You Are Not Alone

You Are Not Alone

Lately I’ve been noticing a very common thread running through the people I meet.

We’re all lonely.

Loneliness isn’t the absence of people in your life, it’s the absence of connection. It is feeling as though no one sees you for who you really are. No one understands you. No one is looking out for you. No one is there to hold your hand when you’re struggling or cheer you on when you accomplish something.

And since I mostly encounter creative people, I’ve been thinking about the unique connection between creativity and loneliness. If you’re an artist or a musician or a writer, it can feel like no one understands you. Creatives often choose between the path of independent work, which leads to isolation, or they choose a more commercial path, which can put them working in non-creative industries. Or, they gave up on their creative work entirely to choose a more secure path, which can mean no one around them even knows what is hidden beneath the acceptable exterior.

All of this can make you feel very alone. When you do try to share your wild hopes, your crazy ideas, and imaginative dreams with others, it becomes obvious that the people around you don’t think like you do. And it can become easy to further push down those things about you. To feel that there’s something wrong with you.

If you’ve ever felt like this, as I have, you are not alone.

And I don’t believe you don’t have to feel alone. What you have to do is accept that the people you have tried to connect with don’t get you because they aren’t like you. And if you’re using that as evidence that there’s something wrong with you – stop. Out there in the wide world, there are your people. But you have to be brave enough to go searching for them. You have to be willing to show up in the world as true as you can get to the person you are to attract to yourself the people who can understand you.
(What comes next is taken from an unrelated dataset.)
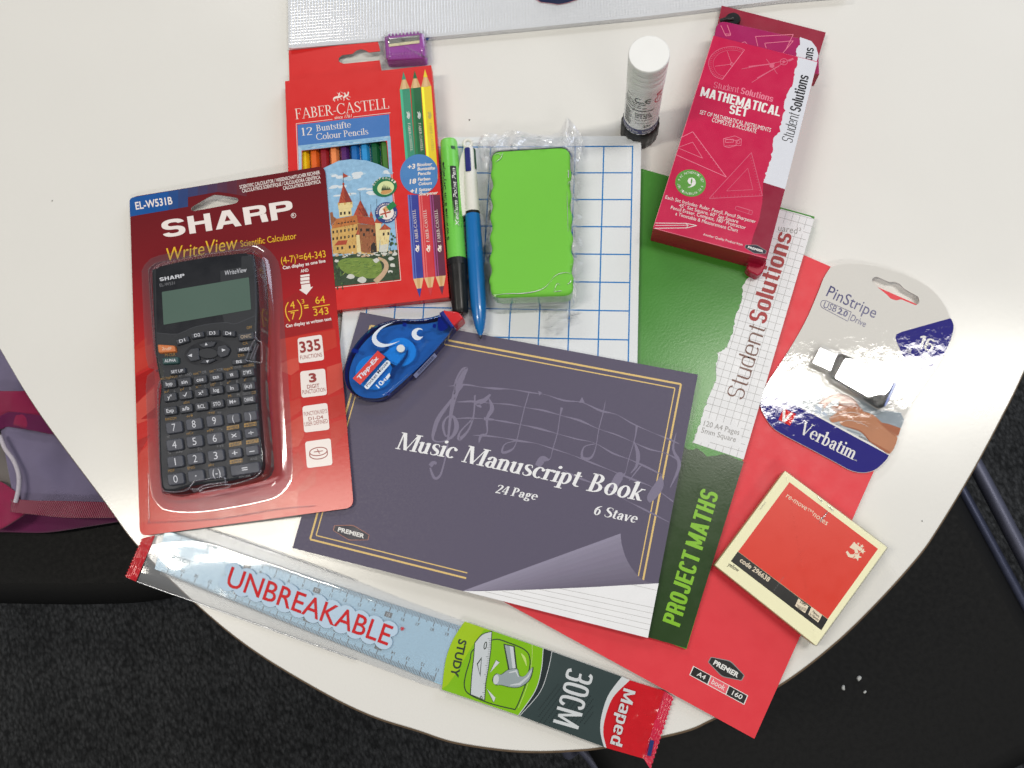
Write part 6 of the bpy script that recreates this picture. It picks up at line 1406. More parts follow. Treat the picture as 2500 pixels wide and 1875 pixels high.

I know all of this because I have felt all of this I’m describing. It is very defeating. But I began to struggle against the feeling that I would never have the right people in my life. So I began to step out of my comfort zone. I got better and better at just being myself, sharing what I cared about, what I imagined, all of the things that were wrapped up in the unique way I think. Little by little I weeded through the people I was meeting to find people that were more like me. And what I discovered was that they needed me as much as I needed them. Making a safe little corner of the world for myself to discover and grow these relationships has been life changing for me.

Now I finally have support. I have connection. I have people I can go to to share ideas and work through problems. It takes time, but it’s worth it.

You can do it too. Stop accepting the idea that you’re alone. You’re not.

Your people are out there waiting for you to find them.